先に触れたとおり、インクルーシブな環境や心理的安全性の確保は、ともに働き方に柔軟性を持たせることで高めることができる。そう考えると、これら2つの属性を確保するのが先か、それとも柔軟な働き方を実践するのが先かという「卵が先か、鶏が先か」的な議論に陥りそうになるかもしれない。

確かに、働き方に柔軟性を持たせれば「自分たちのリーダーはインクルーシブである」と評価される可能性は高まる。ただしそれは、リーダーがすでに相応の環境を整備している場合に限られる。また、チームにおける心理的安全性のレベルと働き方の柔軟性には正の相関関係が見られているが、働き方が柔軟だからといって心理的安全性が自動的に確保されるわけではない。すなわち、柔軟な働き方は「心理的安全性を増幅させる装置」に過ぎないと見るべきなのである。

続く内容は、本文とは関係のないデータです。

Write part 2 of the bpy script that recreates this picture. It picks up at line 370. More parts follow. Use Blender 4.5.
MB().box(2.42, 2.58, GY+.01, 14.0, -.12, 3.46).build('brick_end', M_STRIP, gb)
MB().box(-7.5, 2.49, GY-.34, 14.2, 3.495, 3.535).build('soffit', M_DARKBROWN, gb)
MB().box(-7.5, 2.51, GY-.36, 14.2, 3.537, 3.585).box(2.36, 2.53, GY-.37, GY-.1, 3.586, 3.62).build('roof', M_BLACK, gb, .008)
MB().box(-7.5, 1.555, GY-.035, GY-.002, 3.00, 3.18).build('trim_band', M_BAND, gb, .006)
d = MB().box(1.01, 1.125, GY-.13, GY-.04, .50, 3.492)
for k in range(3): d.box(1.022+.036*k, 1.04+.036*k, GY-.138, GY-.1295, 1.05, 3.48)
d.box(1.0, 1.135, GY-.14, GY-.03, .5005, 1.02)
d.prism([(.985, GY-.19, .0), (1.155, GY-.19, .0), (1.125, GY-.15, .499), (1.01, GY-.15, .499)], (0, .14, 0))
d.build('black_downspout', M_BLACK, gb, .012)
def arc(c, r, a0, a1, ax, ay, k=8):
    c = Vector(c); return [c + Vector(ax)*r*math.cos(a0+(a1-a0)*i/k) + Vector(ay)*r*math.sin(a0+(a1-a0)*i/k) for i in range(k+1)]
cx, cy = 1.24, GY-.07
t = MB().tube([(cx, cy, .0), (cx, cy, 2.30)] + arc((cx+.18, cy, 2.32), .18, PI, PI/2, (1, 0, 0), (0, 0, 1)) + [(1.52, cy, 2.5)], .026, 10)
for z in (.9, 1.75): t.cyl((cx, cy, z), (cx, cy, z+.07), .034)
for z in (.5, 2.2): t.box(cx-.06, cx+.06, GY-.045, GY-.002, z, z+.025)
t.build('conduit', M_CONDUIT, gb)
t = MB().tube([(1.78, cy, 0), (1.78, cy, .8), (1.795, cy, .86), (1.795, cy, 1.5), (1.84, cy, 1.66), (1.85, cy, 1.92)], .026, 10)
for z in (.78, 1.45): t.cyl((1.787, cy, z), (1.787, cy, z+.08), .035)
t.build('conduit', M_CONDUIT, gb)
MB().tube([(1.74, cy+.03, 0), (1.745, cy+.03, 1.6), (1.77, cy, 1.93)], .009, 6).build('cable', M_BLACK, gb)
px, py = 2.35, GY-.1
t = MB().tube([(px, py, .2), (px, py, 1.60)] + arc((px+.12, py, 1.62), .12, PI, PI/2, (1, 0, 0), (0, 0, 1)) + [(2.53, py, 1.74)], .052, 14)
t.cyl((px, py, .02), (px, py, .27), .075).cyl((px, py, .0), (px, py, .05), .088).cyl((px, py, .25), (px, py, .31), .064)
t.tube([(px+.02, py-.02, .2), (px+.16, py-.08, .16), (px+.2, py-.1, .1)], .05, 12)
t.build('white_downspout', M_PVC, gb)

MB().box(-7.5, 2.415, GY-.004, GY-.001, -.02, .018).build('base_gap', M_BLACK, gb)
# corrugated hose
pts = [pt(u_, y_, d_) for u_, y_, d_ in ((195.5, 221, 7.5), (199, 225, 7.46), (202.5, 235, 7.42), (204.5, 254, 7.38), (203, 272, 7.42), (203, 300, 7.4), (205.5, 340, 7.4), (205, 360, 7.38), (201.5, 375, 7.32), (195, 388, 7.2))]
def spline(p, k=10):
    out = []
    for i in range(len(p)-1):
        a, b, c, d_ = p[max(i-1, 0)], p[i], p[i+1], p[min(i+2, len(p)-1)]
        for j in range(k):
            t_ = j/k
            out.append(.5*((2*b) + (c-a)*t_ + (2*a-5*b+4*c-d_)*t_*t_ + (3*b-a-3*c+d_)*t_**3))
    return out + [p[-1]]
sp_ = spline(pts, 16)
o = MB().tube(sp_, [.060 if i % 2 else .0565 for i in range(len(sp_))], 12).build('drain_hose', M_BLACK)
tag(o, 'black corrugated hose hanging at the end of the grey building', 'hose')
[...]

このように適切な条件がそろっていないチームは、柔軟な働き方を採用しても状態が好転することなく、現状と何も変わらないか、あるいは、悪化する恐れがある。実際に調査結果を見ると、企業文化に対する従業員の好感度が低いチームの場合、働き方に柔軟性を持たせることでメンバーのウェルビーイングが低下してしまうこともあるようだ。その要因を正確に突き止めるためにはさらなる調査・分析が必要とされるが、自社の企業文化に否定的なチームでは、メンバー間のコミュニケーション不足や政治的な対立が起こりがちになる。その問題が人員の分散化によって深刻化し、結果としてメンバーのストレス増につながることは想像に難くない。